My world was one in which we all accepted “Form follows
function,” as a necessary fact of life.
To me, as I see it we have been taken over by the idea of “Function
follows form.”
This means that in my life cameras are getting much more
complicated. We have to accept this complication as this is supposed to be a
better feature.
I have learned to use my Fuji X-E1 after five years. My
newer X-E3 is much more complex. In order to remove the random event of my
camera going into a double exposure mode (ample proof that inanimate objects
have free will) the instruction manual is no help. I found the solution by
accident. This solution would have been patently obvious to a young Japanese
designer who may not know who Daguerre was.

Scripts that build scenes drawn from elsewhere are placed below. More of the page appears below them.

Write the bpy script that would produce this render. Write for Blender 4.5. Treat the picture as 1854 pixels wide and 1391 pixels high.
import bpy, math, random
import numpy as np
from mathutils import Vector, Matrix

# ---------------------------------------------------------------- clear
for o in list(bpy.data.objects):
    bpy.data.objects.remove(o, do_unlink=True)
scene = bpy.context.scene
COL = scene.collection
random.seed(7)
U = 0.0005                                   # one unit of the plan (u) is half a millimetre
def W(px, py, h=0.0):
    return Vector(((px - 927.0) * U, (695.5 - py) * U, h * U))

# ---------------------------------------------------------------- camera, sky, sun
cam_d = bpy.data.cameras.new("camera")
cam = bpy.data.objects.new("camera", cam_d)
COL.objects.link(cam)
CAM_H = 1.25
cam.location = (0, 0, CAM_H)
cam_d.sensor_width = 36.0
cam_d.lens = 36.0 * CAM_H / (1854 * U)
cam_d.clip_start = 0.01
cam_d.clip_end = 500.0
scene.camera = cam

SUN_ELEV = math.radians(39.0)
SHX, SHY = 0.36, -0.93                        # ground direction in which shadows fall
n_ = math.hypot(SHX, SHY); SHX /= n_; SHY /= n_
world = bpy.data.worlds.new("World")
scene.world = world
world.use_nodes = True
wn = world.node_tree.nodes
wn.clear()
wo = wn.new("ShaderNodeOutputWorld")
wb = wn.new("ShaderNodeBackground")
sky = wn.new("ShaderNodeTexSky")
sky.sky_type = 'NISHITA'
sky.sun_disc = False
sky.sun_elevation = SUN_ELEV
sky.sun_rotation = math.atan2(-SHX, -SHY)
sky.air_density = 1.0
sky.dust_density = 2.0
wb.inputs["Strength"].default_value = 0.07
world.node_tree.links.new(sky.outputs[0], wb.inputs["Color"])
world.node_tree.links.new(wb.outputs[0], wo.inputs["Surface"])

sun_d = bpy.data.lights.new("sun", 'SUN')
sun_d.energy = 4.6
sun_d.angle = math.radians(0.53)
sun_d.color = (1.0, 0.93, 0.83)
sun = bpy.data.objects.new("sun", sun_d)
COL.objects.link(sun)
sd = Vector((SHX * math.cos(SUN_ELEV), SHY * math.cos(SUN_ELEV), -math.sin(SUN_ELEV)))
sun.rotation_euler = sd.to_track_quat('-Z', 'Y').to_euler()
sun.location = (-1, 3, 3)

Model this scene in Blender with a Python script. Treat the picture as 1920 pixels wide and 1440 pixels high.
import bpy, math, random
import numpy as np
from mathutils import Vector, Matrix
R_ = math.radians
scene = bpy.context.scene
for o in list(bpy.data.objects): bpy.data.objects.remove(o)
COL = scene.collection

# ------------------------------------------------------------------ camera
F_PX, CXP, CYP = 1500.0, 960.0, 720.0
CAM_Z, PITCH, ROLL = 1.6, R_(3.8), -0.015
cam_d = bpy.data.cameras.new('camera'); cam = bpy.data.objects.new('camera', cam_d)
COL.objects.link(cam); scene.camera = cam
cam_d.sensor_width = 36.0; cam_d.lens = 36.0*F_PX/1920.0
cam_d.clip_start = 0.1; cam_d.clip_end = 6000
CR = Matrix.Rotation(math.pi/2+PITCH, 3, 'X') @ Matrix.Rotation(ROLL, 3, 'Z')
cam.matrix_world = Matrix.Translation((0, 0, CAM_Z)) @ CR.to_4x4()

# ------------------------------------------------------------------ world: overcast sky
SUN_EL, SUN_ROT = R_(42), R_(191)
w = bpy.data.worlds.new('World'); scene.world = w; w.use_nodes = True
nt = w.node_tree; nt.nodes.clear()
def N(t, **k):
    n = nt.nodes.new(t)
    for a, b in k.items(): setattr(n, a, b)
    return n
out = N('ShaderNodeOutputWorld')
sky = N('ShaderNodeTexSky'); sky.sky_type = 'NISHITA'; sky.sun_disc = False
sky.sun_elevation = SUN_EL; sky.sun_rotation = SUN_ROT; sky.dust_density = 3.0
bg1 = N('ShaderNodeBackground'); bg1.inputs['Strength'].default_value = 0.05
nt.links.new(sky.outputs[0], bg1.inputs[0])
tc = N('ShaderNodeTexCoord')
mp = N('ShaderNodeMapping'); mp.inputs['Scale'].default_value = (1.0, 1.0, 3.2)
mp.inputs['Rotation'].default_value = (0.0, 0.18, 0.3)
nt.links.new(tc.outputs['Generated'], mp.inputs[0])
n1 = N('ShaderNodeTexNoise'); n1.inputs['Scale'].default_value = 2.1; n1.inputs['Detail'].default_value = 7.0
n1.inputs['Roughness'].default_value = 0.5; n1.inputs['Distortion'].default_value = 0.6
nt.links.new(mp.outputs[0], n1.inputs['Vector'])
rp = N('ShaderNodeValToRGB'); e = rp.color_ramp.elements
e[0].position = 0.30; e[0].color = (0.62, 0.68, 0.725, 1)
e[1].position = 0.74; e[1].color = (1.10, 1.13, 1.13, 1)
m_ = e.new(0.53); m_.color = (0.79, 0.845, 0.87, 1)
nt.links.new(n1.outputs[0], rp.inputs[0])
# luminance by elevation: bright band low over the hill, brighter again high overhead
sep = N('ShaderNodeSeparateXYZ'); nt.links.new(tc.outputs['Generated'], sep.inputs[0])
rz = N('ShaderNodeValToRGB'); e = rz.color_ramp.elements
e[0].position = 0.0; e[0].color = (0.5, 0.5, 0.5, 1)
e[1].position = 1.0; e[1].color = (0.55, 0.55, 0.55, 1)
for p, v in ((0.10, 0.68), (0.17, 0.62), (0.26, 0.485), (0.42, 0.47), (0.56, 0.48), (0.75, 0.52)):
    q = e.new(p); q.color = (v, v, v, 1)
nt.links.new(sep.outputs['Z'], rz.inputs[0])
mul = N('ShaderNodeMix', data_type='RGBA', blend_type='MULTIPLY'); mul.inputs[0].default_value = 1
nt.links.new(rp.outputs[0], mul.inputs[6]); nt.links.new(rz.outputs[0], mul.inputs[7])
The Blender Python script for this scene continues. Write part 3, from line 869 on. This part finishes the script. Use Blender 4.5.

Randomly the X-E3 will show a horizon in the viewfinder much
like the one on an airplane pilot’s instrument panel. I don’t need it. I don’t
want it. And so on.
Today my Galaxy phone informed me that I had an unregistered
SIM card. I could not use the phone as a phone. A quick trip to Telus around
the corner and the man there told me he had never seen this before. But he
turned off the phone and turned it on again. My SIM card was now registered.
If I were 35 I would market (after consulting an expert) a
button that would freeze all wanted functions in my phone and camera and ward
of horizons and unregistered SIM cards.
It was the Jesuit philosopher Pierre Teilhard de Chardin who
wrote how organisms from the beginning of our world went, irrevocably from simplicity to
complexity. I would now tell him that there would have to be some exceptions.
My phone and my camera are almost organisms but they should not be so complex
that they rule me and me not them.
For a week my little green light in my phone that looks for
WiFi turned itself off and I used data. I never chose to undo my WiFi
search. The phone did this on its own volition.
Seen here is the third camera I bought. I got it at Foto
Rudiger on Avenida Venustiano Carranza in Mexico City in 1962. It works
beautifully and it has no built in horizon indicator. I happen to sometimes
like the Dutch Tilt.
There is a beauty to this Asahi Pentax S-3 that has all to do with form follows function.